Tuesday, 30 October 2012

The curse of unrequiited love

Eid this year was extremely saddening. I neither changed nor washed up on the day. I was up at the crack of dawn but stayed in bed. All I could think of was Mat. We had not talked throughout the week and I was spinning out of control.

Thursday, 25 October 2012

Wean her

Mat and I have not exchanged a single word this entire week! He is busy and I am dutifully quiet. He doesn't know that I am quiet because this is how he wants it. I try to talk and he just disappears somewhere along the way. Losing him in a conversation reaffirms my idea that he is no mood to talk or be "Meetoo". A silent message saying "Leave me alone or get of my back". There is so much of pent up worry, fear, anger and pain inside. I took that out at work today. As I sat on my seat, realizing the agitation, I absorbed my welled up tears in a tissue lest they fell down like tiny streams. I ate my food in the cafe today. Mat passed by the door with his friends and then disappeared in a jiffy.

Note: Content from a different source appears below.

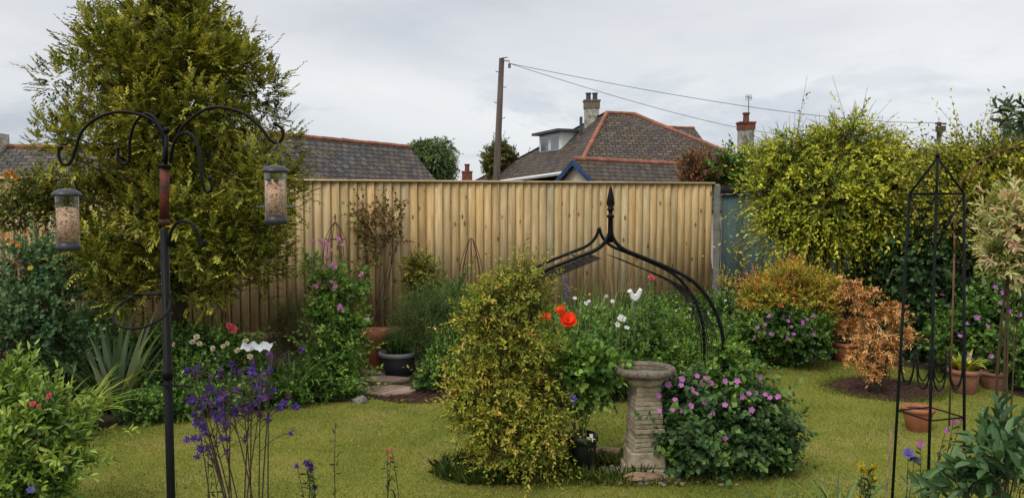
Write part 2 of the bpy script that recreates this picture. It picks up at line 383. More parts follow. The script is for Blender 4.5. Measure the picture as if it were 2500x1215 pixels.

Wednesday, 24 October 2012

While you were "busy"

Its almost been a month since I lost mat to insane amounts of work or so as he likes to call it. Whether it is actually work or an attempt at deliberately distancing himself, I am clueless as ever.All I know is that this is history repeating itself. History of March 2012 - May 2012. The deafening silence, the avoiding eyes and the endless disappearance both personally and virtually. We barely talk and very rarely see each other. When we do its forced because he barely initiates it himself. It is I who does to keep it alive.A few words exchanged with a scattered mind. A dialog involving conversation enders like ok, hmmm and the best sealer; a smiley. He now regularly receives messages without acknowledging them. All I read in between the lines is "Can't talk or don't want to talk". The fear dictates my belief of "don't want to talk". The benefit of the doubt factor dictates my belief in "Can't talk". Which one is it Mat?

Thursday, 18 October 2012

Surprise!

I have been limited to my seat for this entire week. I've been trying to hold my fort with depression. While this doesnt help it keeps me away from prying eyes of the public. I was busy on my Blackberry when I felt someone standing behind the glass door next to my seat

Tuesday, 16 October 2012

tick tock tick tock

I feel so miserable today. Mum had one of her phsychotic breakdowns yesterday, springing from under achievement, lack of being judicious, incapacity of admitting mistakes and what not. She flung all sorts of spiteful statements at my sister; crux being you girls are still on my head. When parents behave like this it really is time to admit that you have no anchor. I will never choose to be a parent.

Monday, 15 October 2012

In hiding

I've been on calls since morning trying to sort out the dreadful shop in DHA. I am remembering how disinterested Imran used to be in my affairs. His dedication entirely centered on building his father's school, buying, liquidating his property or devoting his time to refurbishing his brother's car. It was always someone or the other. I being at the bottom of the attention list-always. I feel so angry and hurt. He has wrecked my life.

Thursday, 4 October 2012

Renewed fears

My spirits are dampening day by day. Mat worries me constantly. Ever since our last meeting he has been lost in another world. We have been speaking on a very limited scale. He has never been so busy as he is these days. He comes in before 11:00 AM and packs up around 2:00 AM . His being busy doesnt bother me, it happens. Its some behavioural changes which are not giving me good vibes.